Well, I basically agree with you in principle, Andrew. I love to find a page where someone has posted insightful research. I love to run it through web.archive.com for posterity and cite their work with links to the live page and the archived one, crediting them, and summarizing what they've published, WHILE ALSO making inline citations to the sources they cited in the Wikitree profile, so that the Wikitree profile is complete in its own right, and the next person who comes along can go straight to the sources instead of navigating a series of links to other sites that themselves cite the sources (which may or may not link to a digital version of the source).
It's a nice feeling to know that we're working out the details of the lives our forbears lived, together-ish, building on each other's work.
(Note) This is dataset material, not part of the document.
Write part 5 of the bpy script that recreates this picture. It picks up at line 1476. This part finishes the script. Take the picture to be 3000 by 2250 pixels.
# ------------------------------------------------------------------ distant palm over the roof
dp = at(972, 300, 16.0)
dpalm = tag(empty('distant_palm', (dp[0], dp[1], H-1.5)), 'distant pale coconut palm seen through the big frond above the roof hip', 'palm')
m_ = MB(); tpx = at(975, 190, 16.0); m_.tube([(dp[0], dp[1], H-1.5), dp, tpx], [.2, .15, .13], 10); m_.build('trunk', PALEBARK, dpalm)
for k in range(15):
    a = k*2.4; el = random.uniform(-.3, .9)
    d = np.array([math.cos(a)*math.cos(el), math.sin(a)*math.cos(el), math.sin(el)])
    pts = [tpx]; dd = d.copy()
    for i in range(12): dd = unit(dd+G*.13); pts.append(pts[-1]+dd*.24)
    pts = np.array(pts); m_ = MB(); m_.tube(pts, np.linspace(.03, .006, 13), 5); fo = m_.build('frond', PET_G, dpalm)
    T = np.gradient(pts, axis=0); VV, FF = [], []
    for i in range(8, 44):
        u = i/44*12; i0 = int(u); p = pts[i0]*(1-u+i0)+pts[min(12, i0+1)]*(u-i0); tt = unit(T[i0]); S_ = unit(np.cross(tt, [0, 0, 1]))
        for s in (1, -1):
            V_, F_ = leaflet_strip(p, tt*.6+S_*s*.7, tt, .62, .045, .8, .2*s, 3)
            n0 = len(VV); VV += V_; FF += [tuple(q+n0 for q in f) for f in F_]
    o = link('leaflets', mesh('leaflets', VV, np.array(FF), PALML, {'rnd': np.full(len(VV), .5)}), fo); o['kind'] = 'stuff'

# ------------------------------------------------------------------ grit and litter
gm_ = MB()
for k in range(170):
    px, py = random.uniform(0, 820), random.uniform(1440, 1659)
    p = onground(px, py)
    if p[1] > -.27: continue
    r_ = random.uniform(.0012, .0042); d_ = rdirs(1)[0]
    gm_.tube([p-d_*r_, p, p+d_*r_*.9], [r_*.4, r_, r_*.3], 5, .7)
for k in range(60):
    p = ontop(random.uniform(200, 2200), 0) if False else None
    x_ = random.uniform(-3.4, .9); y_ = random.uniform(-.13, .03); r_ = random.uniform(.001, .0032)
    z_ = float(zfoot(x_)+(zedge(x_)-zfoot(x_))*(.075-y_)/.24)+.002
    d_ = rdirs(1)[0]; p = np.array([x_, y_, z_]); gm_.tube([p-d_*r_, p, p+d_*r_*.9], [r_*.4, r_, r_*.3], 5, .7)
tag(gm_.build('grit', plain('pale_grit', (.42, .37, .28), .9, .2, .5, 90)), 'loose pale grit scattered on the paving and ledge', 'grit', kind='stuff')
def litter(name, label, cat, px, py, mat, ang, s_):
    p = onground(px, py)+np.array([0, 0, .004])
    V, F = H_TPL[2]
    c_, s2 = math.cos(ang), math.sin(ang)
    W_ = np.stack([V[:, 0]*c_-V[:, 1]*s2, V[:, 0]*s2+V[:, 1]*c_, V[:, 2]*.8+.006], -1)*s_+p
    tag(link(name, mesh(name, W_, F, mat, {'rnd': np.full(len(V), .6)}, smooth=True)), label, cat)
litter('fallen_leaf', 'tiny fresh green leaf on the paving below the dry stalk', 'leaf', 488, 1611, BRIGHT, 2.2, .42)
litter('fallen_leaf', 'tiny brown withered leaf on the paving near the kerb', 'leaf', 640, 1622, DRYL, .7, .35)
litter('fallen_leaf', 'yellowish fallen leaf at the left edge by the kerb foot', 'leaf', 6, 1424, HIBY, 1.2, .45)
In practice, though, I've never seen that insightful research business happen (not in my work or others) when it's coming from an ancestry.com tree or a familysearch.org tree, or especially a Findagrave profile. Sometimes someone will do fantastic work digging up unindexed sources and linking to them -- and that is tremendously valuable -- but never have I seen either of those sites serving in any form that would make it sufficient to just link to a one of their pages and say "here is true insight, and there is no need to put contemporaneous sources in Wikitree." You can barely get a word into an ancestry.com profile, and the familysearch ones just don't really get used much, even if someone has linked a bunch of great and difficult to find sources in one of the profiles.
What I do see, in practice, is people linking from one site to the other, with no commentary, no analysis, just one essentially unsourced page citing another essentially unsourced page (this seems to happen most often with Findagrave, I think), almost as if to establish some veneer of credibility for unsourced assertions as to relationships/dates, just because someone else is also making the same unsourced assertions.
And once that's been done, it take MORE work by people who really care about evidence to undo all of this spaghetti of "ancestry.com says" or "Findagrave says", to lay bare the fact that nobody has published an actual source. You have to send them a PM, or write a comment on the profile, negotiating back and forth just to get to the point where a profile is making assertions based on evidence and not making assertions that are not.
So, I've spent more than my allotted 2 cents now, and I think I've stated (or over-stated) my case. Cheers!